Friday, February 27, 2015

Not all teaching is equally natural

A new book claims that teaching is as natural to us as learning.  Sounds interesting and--in the environment of embracing every new idea about the organic quality of teaching and learning--enticing.

But like too many other brazen claims, we should be careful about this.  The logic and evidence are weak...the article cites kids teaching each other how to use their smart phones as an example of how we're wired to teach.  That's evidence that we're wired to teach?

Extensive studies of neurology and observation of behavior make clear how much our brains are built to learn.  Teaching is something more of a practice, intentionally undertaken, and the neurological basis (naturalness) isn't so established.

I suspect that the word "teach" is undergoing a lexical stretch here.  Institutional school teaching isn't the same thing as a kid teaching another kid how to use a new app.  Both are "teaching," but not they're not the same.  And the "we can all teach each other" mindset that comes from the smart phone observation does not transfer well to the school environment.  Young people can learn and perhaps teach, but, if left to their own devices, what most (at least teenagers) want to learn and teach too often isn't all that great.

The supposedly tech-savvy generation, the digital natives, use their savvy more for entertainment than learning.  Many do not use the technologies to push themselves into new realms or material, but to escape into realms of pleasure.  Take a look at their own acknowledgment of this...

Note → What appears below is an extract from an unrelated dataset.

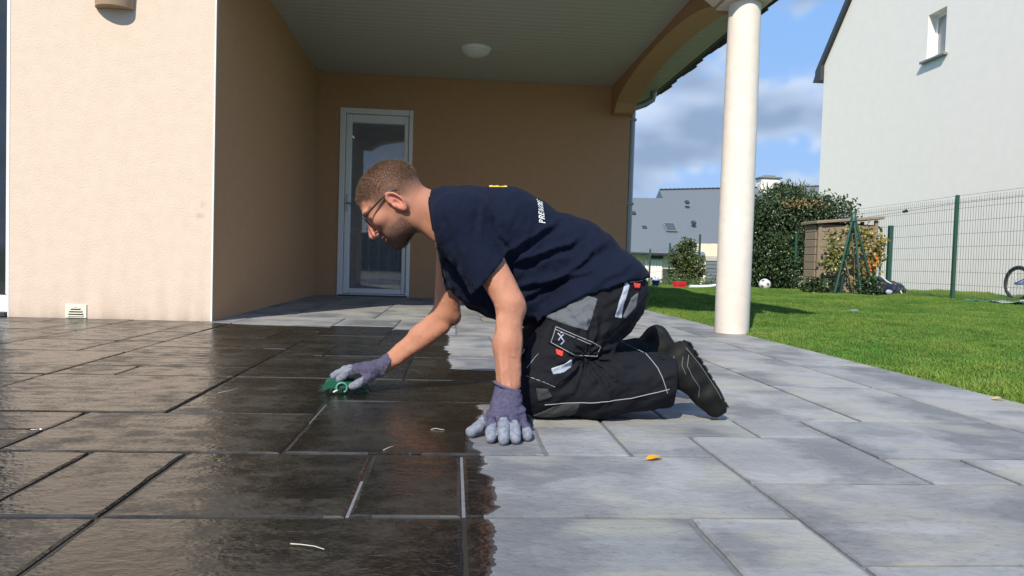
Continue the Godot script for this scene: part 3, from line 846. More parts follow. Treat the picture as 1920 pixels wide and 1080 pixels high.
# leaves scattered on lumps (centre, radius) with gaps
func foliage(lumps: Array, count: int, mesh: Mesh, dark: Color, light: Color, root: Node3D, sd: int, called := "foliage") -> void:
	var r := RandomNumberGenerator.new(); r.seed = sd
	var gap := FastNoiseLite.new(); gap.seed = sd; gap.frequency = 1.7; gap.fractal_octaves = 3
	var places := []; var colors := []
	var total := 0.0
	for l in lumps: total += l[1].x * l[1].y + l[1].y * l[1].z
	for l in lumps:
		var n := int(count * (l[1].x * l[1].y + l[1].y * l[1].z) / total)
		for i in n:
			var d := Vector3(r.randfn(), r.randfn(), r.randfn()).normalized()
			var p: Vector3 = l[0] + d * l[1] * pow(r.randf(), 0.28) * (1.0 + 0.22 * gap.get_noise_3dv(d * 1.4 + l[0]))
			if p.y < 0.0 and p.y < gy(p.x, p.z): continue
			var g := gap.get_noise_3dv(p * 1.2)
			if g < -0.30 and r.randf() < 0.75: continue
			var b := Basis(Vector3(r.randfn(), r.randfn(), r.randfn()).normalized(), r.randf() * TAU).scaled(Vector3.ONE * r.randf_range(0.65, 1.3))
			places.append(Transform3D(b, p))
			var c := dark.lerp(light, clampf(0.35 + gap.get_noise_3dv(p * 2.3 + Vector3(9, 0, 4)) * 0.9 + r.randf_range(-0.3, 0.3), 0.0, 1.0))
			colors.append(c)
	multi(called, mesh, M.leaf, places, colors, root)

func stems(root: Node3D, at: Vector3, tops: Array, r0: float, m: Material) -> void:
	for t in tops:
		var s := begin()
		var mid: Vector3 = at.lerp(t, 0.5) + Vector3(0.06, 0.1, 0.05) * (t - at).length() * 0.4
		tube(s, [at, at.lerp(mid, 0.5) + Vector3(0.01, 0, 0.01), mid, mid.lerp(t, 0.55), t], r0, r0 * 0.35, 6)
		part("branch", s, m, root)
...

In the end, this claim about the naturalness of teaching sounds like philosophical backfill for the normative preference many "just feel" must be right--namely, that we should think about teaching and learning differently.  While that's no doubt true--I agree, for instance, that there's no such thing as best practice, the claims are stronger when made reasonably; say, explaining how different pedagogical practices accomplish different kinds of learning for different brains; or how to use co-learning well--spoiler alert..it goes better when a teacher shapes it rightly.

Now, if you wanted to claim that institutional school does not fit the natural learning process very well, you might be on to something.